Set task: Pick out every line with the word "Blender" and copy it.

Data shown:
»»

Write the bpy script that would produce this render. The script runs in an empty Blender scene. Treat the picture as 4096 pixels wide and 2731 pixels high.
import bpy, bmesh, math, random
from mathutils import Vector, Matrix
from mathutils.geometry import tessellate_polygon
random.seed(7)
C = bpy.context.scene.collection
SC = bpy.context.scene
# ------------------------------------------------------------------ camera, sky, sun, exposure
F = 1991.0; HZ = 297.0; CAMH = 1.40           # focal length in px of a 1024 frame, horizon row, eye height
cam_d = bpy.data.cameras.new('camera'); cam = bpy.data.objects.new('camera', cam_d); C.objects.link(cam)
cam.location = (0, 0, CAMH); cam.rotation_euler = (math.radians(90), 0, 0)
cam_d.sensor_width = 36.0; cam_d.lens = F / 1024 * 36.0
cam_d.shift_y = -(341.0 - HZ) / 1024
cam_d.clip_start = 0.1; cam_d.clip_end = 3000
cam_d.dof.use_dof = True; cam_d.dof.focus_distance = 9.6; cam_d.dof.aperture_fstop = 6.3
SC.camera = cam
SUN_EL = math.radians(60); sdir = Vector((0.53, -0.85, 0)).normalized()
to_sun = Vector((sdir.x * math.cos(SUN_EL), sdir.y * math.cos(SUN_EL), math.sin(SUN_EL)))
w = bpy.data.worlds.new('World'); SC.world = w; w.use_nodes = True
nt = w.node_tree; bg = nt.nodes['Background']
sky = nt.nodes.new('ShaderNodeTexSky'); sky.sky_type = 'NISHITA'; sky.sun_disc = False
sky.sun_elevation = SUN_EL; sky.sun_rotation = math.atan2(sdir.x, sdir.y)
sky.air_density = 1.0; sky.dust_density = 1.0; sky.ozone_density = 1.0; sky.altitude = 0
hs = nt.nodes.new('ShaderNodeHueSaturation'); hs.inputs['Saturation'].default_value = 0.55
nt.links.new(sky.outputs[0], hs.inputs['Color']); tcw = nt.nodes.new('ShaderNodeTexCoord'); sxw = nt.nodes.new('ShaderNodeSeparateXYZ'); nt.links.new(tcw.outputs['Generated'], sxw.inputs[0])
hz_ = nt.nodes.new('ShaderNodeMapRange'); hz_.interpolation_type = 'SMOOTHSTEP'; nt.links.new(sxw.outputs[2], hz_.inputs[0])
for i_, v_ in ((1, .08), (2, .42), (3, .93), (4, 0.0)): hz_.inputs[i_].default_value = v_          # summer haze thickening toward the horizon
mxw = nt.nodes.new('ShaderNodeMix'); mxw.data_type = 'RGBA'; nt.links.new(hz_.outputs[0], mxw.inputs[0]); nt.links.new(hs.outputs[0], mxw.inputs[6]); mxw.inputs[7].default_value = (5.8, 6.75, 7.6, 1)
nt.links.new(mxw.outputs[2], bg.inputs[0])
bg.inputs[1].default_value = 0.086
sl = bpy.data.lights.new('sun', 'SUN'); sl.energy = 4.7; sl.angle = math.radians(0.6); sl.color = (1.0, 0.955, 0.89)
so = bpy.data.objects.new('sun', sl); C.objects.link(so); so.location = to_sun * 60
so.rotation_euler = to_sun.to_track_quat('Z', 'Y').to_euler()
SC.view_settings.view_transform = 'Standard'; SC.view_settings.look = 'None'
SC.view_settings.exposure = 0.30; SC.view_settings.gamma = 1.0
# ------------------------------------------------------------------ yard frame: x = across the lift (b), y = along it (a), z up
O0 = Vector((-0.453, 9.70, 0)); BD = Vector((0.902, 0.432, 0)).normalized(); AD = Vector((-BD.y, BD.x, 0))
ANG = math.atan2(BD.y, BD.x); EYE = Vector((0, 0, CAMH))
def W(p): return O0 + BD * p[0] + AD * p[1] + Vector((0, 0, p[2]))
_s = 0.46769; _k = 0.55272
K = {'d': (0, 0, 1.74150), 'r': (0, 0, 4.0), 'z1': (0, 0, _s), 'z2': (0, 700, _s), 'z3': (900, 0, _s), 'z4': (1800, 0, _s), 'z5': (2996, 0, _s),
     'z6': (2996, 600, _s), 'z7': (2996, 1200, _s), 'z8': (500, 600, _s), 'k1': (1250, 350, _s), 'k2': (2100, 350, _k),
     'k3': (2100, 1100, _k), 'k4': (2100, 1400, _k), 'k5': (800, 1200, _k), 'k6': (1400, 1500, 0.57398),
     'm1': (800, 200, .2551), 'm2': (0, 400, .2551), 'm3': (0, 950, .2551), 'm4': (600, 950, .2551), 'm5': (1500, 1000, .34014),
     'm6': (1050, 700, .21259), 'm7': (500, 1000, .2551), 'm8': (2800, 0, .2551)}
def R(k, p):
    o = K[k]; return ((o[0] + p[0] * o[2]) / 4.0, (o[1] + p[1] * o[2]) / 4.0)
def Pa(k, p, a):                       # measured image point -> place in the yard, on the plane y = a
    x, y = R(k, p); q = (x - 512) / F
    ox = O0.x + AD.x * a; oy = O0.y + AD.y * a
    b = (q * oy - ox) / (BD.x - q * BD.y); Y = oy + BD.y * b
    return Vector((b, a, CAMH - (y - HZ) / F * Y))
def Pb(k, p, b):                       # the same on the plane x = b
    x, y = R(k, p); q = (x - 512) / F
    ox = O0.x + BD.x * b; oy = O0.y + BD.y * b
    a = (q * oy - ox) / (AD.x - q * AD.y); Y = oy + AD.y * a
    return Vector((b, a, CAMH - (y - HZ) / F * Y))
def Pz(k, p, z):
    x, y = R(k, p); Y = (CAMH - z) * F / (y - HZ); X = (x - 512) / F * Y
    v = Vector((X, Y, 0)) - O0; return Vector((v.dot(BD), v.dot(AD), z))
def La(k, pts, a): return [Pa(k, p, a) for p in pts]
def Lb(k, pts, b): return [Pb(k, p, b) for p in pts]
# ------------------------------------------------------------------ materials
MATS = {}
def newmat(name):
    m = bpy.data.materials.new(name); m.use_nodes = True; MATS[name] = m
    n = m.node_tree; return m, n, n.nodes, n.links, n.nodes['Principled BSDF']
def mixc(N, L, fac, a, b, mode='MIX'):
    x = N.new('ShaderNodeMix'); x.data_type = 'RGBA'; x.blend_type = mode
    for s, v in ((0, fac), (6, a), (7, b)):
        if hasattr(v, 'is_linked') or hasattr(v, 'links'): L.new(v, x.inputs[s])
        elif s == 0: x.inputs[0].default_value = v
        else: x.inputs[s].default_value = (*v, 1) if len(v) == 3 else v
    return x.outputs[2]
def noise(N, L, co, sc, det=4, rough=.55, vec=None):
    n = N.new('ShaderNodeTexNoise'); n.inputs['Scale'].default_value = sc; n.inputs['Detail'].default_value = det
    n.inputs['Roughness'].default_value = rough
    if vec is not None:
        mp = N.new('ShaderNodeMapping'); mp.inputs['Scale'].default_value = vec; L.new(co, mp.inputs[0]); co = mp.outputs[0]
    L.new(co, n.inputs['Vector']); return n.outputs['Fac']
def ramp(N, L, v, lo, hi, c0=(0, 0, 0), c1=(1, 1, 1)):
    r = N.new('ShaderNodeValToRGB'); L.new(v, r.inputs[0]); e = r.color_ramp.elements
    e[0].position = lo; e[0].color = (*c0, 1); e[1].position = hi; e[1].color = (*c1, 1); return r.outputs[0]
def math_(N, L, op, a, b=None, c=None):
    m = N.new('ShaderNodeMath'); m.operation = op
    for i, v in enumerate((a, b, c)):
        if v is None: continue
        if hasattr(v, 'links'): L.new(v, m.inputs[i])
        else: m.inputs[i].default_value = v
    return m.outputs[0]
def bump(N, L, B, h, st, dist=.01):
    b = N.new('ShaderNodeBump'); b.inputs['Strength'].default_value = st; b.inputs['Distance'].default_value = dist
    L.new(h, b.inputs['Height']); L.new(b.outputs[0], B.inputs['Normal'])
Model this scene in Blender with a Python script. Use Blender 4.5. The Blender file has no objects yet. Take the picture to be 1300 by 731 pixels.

««

The completed task:
Write the bpy script that would produce this render. The script runs in an empty Blender scene. Treat the picture as 4096 pixels wide and 2731 pixels high.
Model this scene in Blender with a Python script. Use Blender 4.5. The Blender file has no objects yet. Take the picture to be 1300 by 731 pixels.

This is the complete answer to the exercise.